Several moments point to Zoe’s increasingly closer connection to Marcus, such as making his mac and cheese, talking to him on the phone, and receiving his suggestions for new addition to her playlists. Zoe is always slightly concerned that he may be lying, but her concern does not stop her from corresponding with him, and in fact, that concern begins to drive her need to determine whether he is telling the truth. As she becomes increasingly connected to Marcus, Zoe focuses more and more of her attention on proving his innocence. She even rejects the attention of her parents, telling them she does not want to talk about her internship and broaching the topic of Marcus although she already knows her mother will reject her desire to reach out to him. Mom’s attempts to connect with and control Zoe only make Zoe want more and more to prove that Marcus is innocent.
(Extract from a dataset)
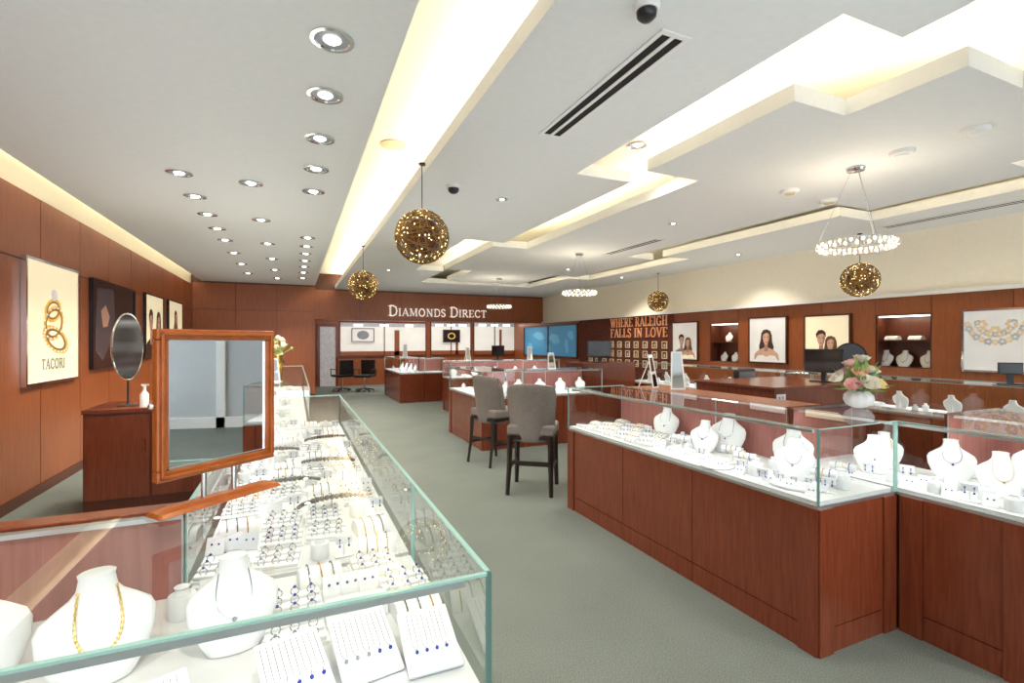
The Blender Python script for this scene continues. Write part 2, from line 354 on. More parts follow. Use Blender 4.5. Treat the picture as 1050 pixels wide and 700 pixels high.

As Zoe’s desperation increases and causes her to make impulsive choices, the story’s pace quickens in a proportionate way; the rising action of this section offers a race against time and added conflict as the adults catch Zoe and Trevor in multiple lies.

Trevor serves as a strong ally to Zoe on her quest to find Susan Thomas, often displaying higher degrees of critical thinking and emotional maturity. He remains calm when Zoe begins to panic and represents logic and rational thought when she needs it most (for example, noting the time and the need to hurry to the subway). Similar to her relationship with Mom and Grandma, Zoe is reluctant to admit that she needs and benefits from Trevor’s help, and that trying to do everything on her own does not give her the best chance of success. It is ironic that his mother’s first tip-off to their elaborate deceit came from Trevor’s own friends Lincoln and Sean’s inadvertent betrayal, as Lincoln and Sean were also the source of the rupture in Zoe and Trevor’s relationship.